龍智江子さん死去 「言葉にならない」 被爆者ら悼む声

 龍智江子さんの訃報に、生前交流のあった被爆者らからは悼む声が相次いだ。
 龍さんの被爆体験を聞き取り、証言集に掲載したことがある「長崎の証言の会」の森口貢事務局長(83)は「(犠牲になった)母親や弟の遺骨も何も持たずに大川市に行かれたことを、ひどく後悔されていた」と生前の様子を振り返った。「被爆で本当にすさまじい体験をした方がまた一人亡くなった。

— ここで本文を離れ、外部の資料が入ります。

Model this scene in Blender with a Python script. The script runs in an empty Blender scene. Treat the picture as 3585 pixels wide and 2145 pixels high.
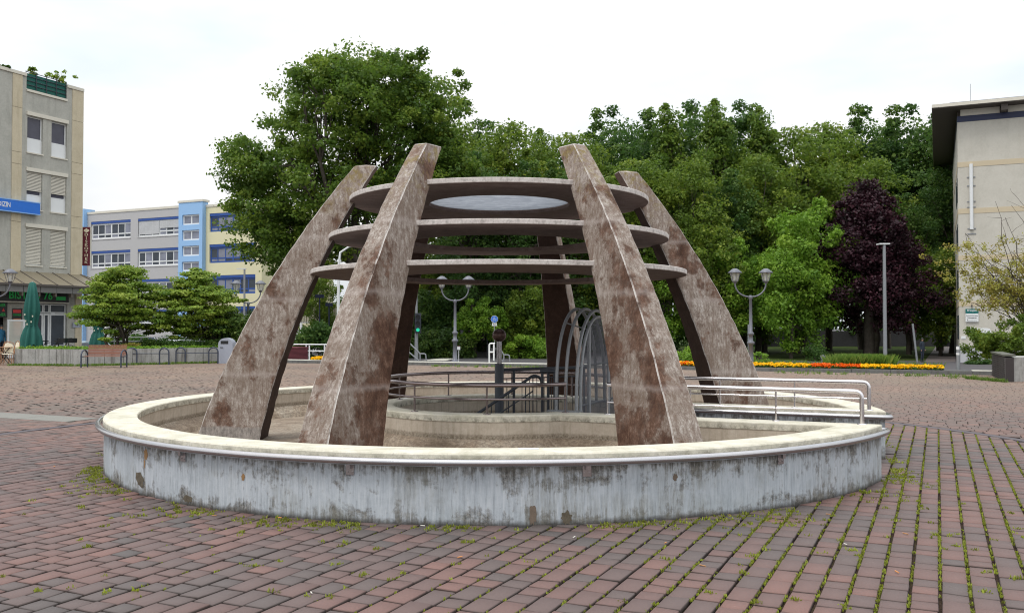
import bpy, bmesh, math, random
import numpy as np
from mathutils import Vector, Matrix
R = math.radians
PI = math.pi
D = bpy.data
S = bpy.context.scene
COL = S.collection

# ------------------------------------------------------------------ camera
FPX, CX, CY, PITCH, EYE = 3194.125, 1792.5, 1072.5, 0.0215, 1.6
cam = D.objects.new('camera', D.cameras.new('camera')); COL.objects.link(cam)
cam.location = (0, 0, EYE); cam.rotation_euler = (PI/2 + PITCH, 0, 0)
cam.data.sensor_width = 36; cam.data.lens = FPX/3585*36
cam.data.clip_start = .1; cam.data.clip_end = 3000
S.camera = cam

# ------------------------------------------------------------------ sky, sun, exposure
SUN_EL = 62           # bright overcast, the glow high behind the camera and to the left
W = D.worlds.new('World'); S.world = W; W.use_nodes = True
nt = W.node_tree; nt.nodes.clear()
wo = nt.nodes.new('ShaderNodeOutputWorld')
sky = nt.nodes.new('ShaderNodeTexSky'); sky.sky_type = 'NISHITA'; sky.sun_disc = False
sky.sun_elevation = R(SUN_EL); sky.air_density = 1.2; sky.dust_density = 3
bg1 = nt.nodes.new('ShaderNodeBackground'); bg1.inputs['Strength'].default_value = .08
bg2 = nt.nodes.new('ShaderNodeBackground'); bg2.inputs['Strength'].default_value = 1.0
tc = nt.nodes.new('ShaderNodeTexCoord'); mp = nt.nodes.new('ShaderNodeMapping'); mp.inputs['Scale'].default_value = (1.2, 1.2, 3.5)
nz = nt.nodes.new('ShaderNodeTexNoise'); nz.inputs['Scale'].default_value = 1.6; nz.inputs['Detail'].default_value = 5
cr = nt.nodes.new('ShaderNodeValToRGB')
cr.color_ramp.elements[0].position = .36; cr.color_ramp.elements[0].color = (.70, .79, .855, 1)
cr.color_ramp.elements[1].position = .58; cr.color_ramp.elements[1].color = (1.0, 1.0, 1.0, 1)
ad = nt.nodes.new('ShaderNodeMixShader'); ad.inputs[0].default_value = .93
L = nt.links.new
L(tc.outputs['Generated'], mp.inputs['Vector']); L(mp.outputs[0], nz.inputs['Vector']); L(nz.outputs['Fac'], cr.inputs[0])
sx = nt.nodes.new('ShaderNodeSeparateXYZ'); mz = nt.nodes.new('ShaderNodeMapRange'); mz.clamp = True     # CIE overcast: (1 + 2 sin h)
mz.inputs[1].default_value = 0; mz.inputs[2].default_value = 1; mz.inputs[3].default_value = .8; mz.inputs[4].default_value = 2.0
vm = nt.nodes.new('ShaderNodeVectorMath'); vm.operation = 'SCALE'
L(tc.outputs['Generated'], sx.inputs[0]); L(sx.outputs['Z'], mz.inputs[0]); L(cr.outputs[0], vm.inputs[0]); L(mz.outputs[0], vm.inputs['Scale'])
L(sky.outputs[0], bg1.inputs[0]); L(vm.outputs[0], bg2.inputs[0])
L(bg1.outputs[0], ad.inputs[1]); L(bg2.outputs[0], ad.inputs[2]); L(ad.outputs[0], wo.inputs[0])
sun = D.objects.new('sun', D.lights.new('sun', 'SUN')); COL.objects.link(sun)
sun.data.energy = 1.1; sun.data.angle = R(16); sun.data.color = (1, .96, .9)
sun.location = (-30, -20, 60)
sa = R(-140)   # seen from the camera: 0 = ahead, -90 = left, 180 = behind
sdir = Vector((math.sin(sa)*math.cos(R(SUN_EL)), math.cos(sa)*math.cos(R(SUN_EL)), math.sin(R(SUN_EL))))
sun.rotation_euler = sdir.to_track_quat('Z', 'Y').to_euler()
sky.sun_rotation = math.atan2(sdir.x, sdir.y)
S.view_settings.view_transform = 'Standard'; S.view_settings.look = 'None'
S.view_settings.exposure = .17; S.view_settings.gamma = 1; S.view_settings.use_curve_mapping = False

# ------------------------------------------------------------------ helpers
rng = np.random.default_rng(7); random.seed(7)
cp, sp_ = math.cos(PITCH), math.sin(PITCH)
def ray(px, py):
    x = (px-CX)/FPX; u = -(py-CY)/FPX
    return Vector((x, cp - u*sp_, sp_ + u*cp))
def P(px, py, Y):                  # point at depth Y (metres ahead)
    r = ray(px, py); t = Y/r.y
    return Vector((r.x*t, Y, EYE + r.z*t))
def G(px, py, z=0):                # point on the level z
    r = ray(px, py); t = (z-EYE)/r.z
    return Vector((r.x*t, r.y*t, z))
def tag(o, label=None, cat=None, group=None, kind=None):
    if label: o['label'] = label
    if cat: o['category'] = cat
    if group: o['group'] = group
    if kind: o['kind'] = kind
    return o
def empty(name, loc=(0, 0, 0), rz=0, label=None, cat=None, group=None):
    o = D.objects.new(name, None); COL.objects.link(o); o.location = loc; o.rotation_euler = (0, 0, rz)
    o.empty_display_size = .2
    return tag(o, label, cat, group)
class F:                            # a horizontal frame: origin, x axis, y axis (outward), z up
    def __init__(s, O, ex, ey): s.O = Vector(O); s.ex = Vector(ex).to_3d(); s.ey = Vector(ey).to_3d()
    def p(s, x, y, z): return s.O + s.ex*x + s.ey*y + Vector((0, 0, z))
    def hit(s, px, py, off=0):      # where the view ray meets this frame's xz plane
        r = ray(px, py); o = s.O + s.ey*off; n = s.ey
        t = (o - Vector((0, 0, EYE))).dot(n)/r.dot(n)
        q = Vector((0, 0, EYE)) + r*t
        return (q-s.O).dot(s.ex), q.z - s.O.z
ID = F((0, 0, 0), (1, 0, 0), (0, 1, 0))
class MB:
    def __init__(s): s.v = []; s.f = []; s.m = []; s.sm = []
    def add(s, vs, fs, mi=0, smooth=False):
        k = len(s.v); s.v += [tuple(v) for v in vs]; s.f += [tuple(i+k for i in f) for f in fs]
        s.m += [mi]*len(fs); s.sm += [smooth]*len(fs)
    def box(s, x0, x1, y0, y1, z0, z1, fr=ID, mi=0):
        if x0 > x1: x0, x1 = x1, x0
        if y0 > y1: y0, y1 = y1, y0
        vs = [fr.p(x, y, z) for z in (z0, z1) for x, y in ((x0, y0), (x1, y0), (x1, y1), (x0, y1))]
        s.add(vs, [(3, 2, 1, 0), (4, 5, 6, 7), (0, 1, 5, 4), (1, 2, 6, 5), (2, 3, 7, 6), (3, 0, 4, 7)], mi)
    def tube(s, pts, r, n=8, mi=0, closed=False, cap=True, up=None):
        pts = [Vector(p) for p in pts]; N = len(pts)
        if not hasattr(r, '__len__'): r = [r]*N
        vs = []; prev = None
        for i, p in enumerate(pts):
            if closed: t = pts[(i+1) % N]-pts[i-1]
            else: t = pts[min(i+1, N-1)]-pts[max(i-1, 0)]
            if t.length < 1e-9: t = Vector((0, 0, 1))
            t.normalize()
            if prev is None:
                a = Vector((0, 0, 1)) if abs(t.z) < .9 else Vector((1, 0, 0))
                x = a.cross(t).normalized()
            else:
                x = (prev - t*prev.dot(t)).normalized()
            prev = x; y = t.cross(x)
            for k in range(n):
                q = 2*PI*k/n; vs.append(p + (x*math.cos(q)+y*math.sin(q))*r[i])
        fs = []
        for i in range(N if closed else N-1):
            j = (i+1) % N
            for k in range(n):
                fs.append((i*n+k, i*n+(k+1) % n, j*n+(k+1) % n, j*n+k))
        s.add(vs, fs, mi, True)
        if cap and not closed:
            s.add(vs[:n], [tuple(range(n))[::-1]], mi); s.add(vs[-n:], [tuple(range(n))], mi)
    def lathe(s, c, prof, n=16, mi=0, smooth=True):
        c = Vector(c); vs = []
        for r, z in prof:
            for k in range(n): vs.append(c+Vector((r*math.cos(2*PI*k/n), r*math.sin(2*PI*k/n), z)))
        fs = []
        for i in range(len(prof)-1):
            for k in range(n): fs.append((i*n+k, i*n+(k+1) % n, (i+1)*n+(k+1) % n, (i+1)*n+k))
        s.add(vs, fs, mi, smooth)
    def build(s, name, mats, parent=None, smooth=None, loc=None, shift=None):
        me = D.meshes.new(name)
        vs = s.v
        if shift is not None: vs = [(v[0]-shift[0], v[1]-shift[1], v[2]-shift[2]) for v in vs]
        me.from_pydata(vs, [], s.f); 
        if not isinstance(mats, (list, tuple)): mats = [mats]
        for m in mats: me.materials.append(m)
        me.polygons.foreach_set('material_index', s.m)
        me.polygons.foreach_set('use_smooth', [bool(x) for x in s.sm]); me.update()
        o = D.objects.new(name, me); COL.objects.link(o)
        if parent: o.parent = parent
        return o
def npmesh(name, verts, faces, mat, parent=None, attrs=None, tri=False, smooth=False):
    """verts (n,3), faces (m,k) all of one size"""
    me = D.meshes.new(name); n, m, k = len(verts), len(faces), faces.shape[1]
    me.vertices.add(n); me.vertices.foreach_set('co', verts.astype(np.float32).ravel())
    me.loops.add(m*k); me.loops.foreach_set('vertex_index', faces.astype(np.int32).ravel())
    me.polygons.add(m); me.polygons.foreach_set('loop_start', np.arange(0, m*k, k, dtype=np.int32))
    me.polygons.foreach_set('loop_total', np.full(m, k, dtype=np.int32))
    if smooth: me.polygons.foreach_set('use_smooth', np.ones(m, dtype=bool))
    me.materials.append(mat); me.update(calc_edges=True)
    for an, av in (attrs or {}).items():
        at = me.attributes.new(an, 'FLOAT', 'POINT'); at.data.foreach_set('value', av.astype(np.float32))
    o = D.objects.new(name, me); COL.objects.link(o)
    if parent: o.parent = parent
    return o
def copy_tree(o, parent=None):
    c = o.copy(); COL.objects.link(c)
    if parent: c.parent = parent
    for ch in [x for x in o.children]: copy_tree(ch, c)
    return c

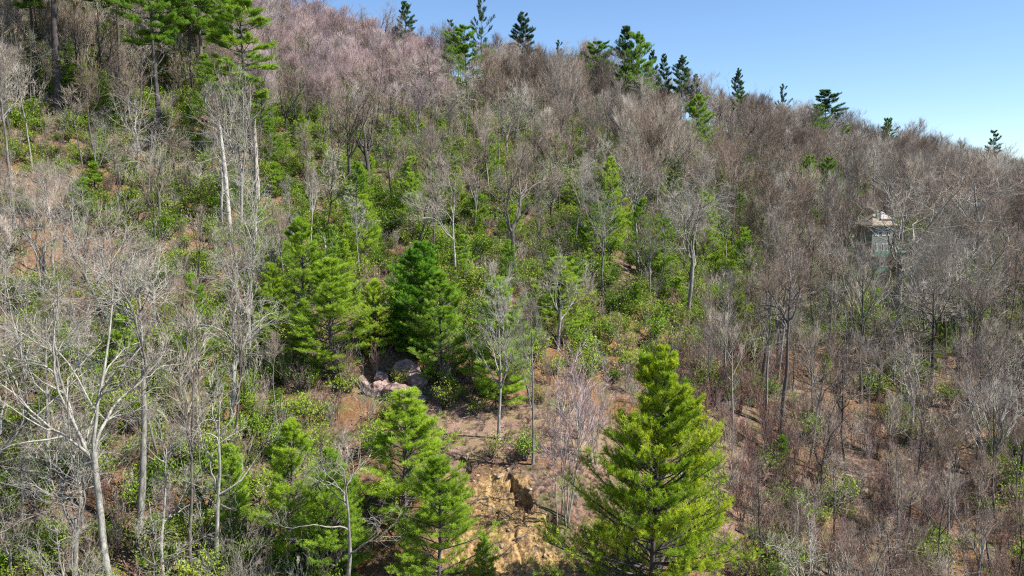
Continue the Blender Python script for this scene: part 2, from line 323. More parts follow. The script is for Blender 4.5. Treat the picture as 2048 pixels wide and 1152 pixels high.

言葉にならない」と残念がった。
 10年ほど前、龍さんの被爆体験を基に紙芝居を作った長崎市の被爆者、三田村静子さん(78)。制作の際、大川市に何度も会いに行き、つらい経験を丁寧に話してもらった。「絶対に戦争はだめ」。何度もそう繰り返していたという。龍さんの紙芝居は今も長崎を訪れる修学旅行生らの前で披露している。「龍さんの反戦への思いをこれからも伝えていく」と、託された思いをかみしめた。
 写真を常設展示している長崎原爆資料館の篠崎桂子館長は「写真は被爆地の惨状を広く伝えている。亡くなられて大変残念に思うとともに、改めて75年という年月の経過を感じる。ご冥福をお祈りする」と語った。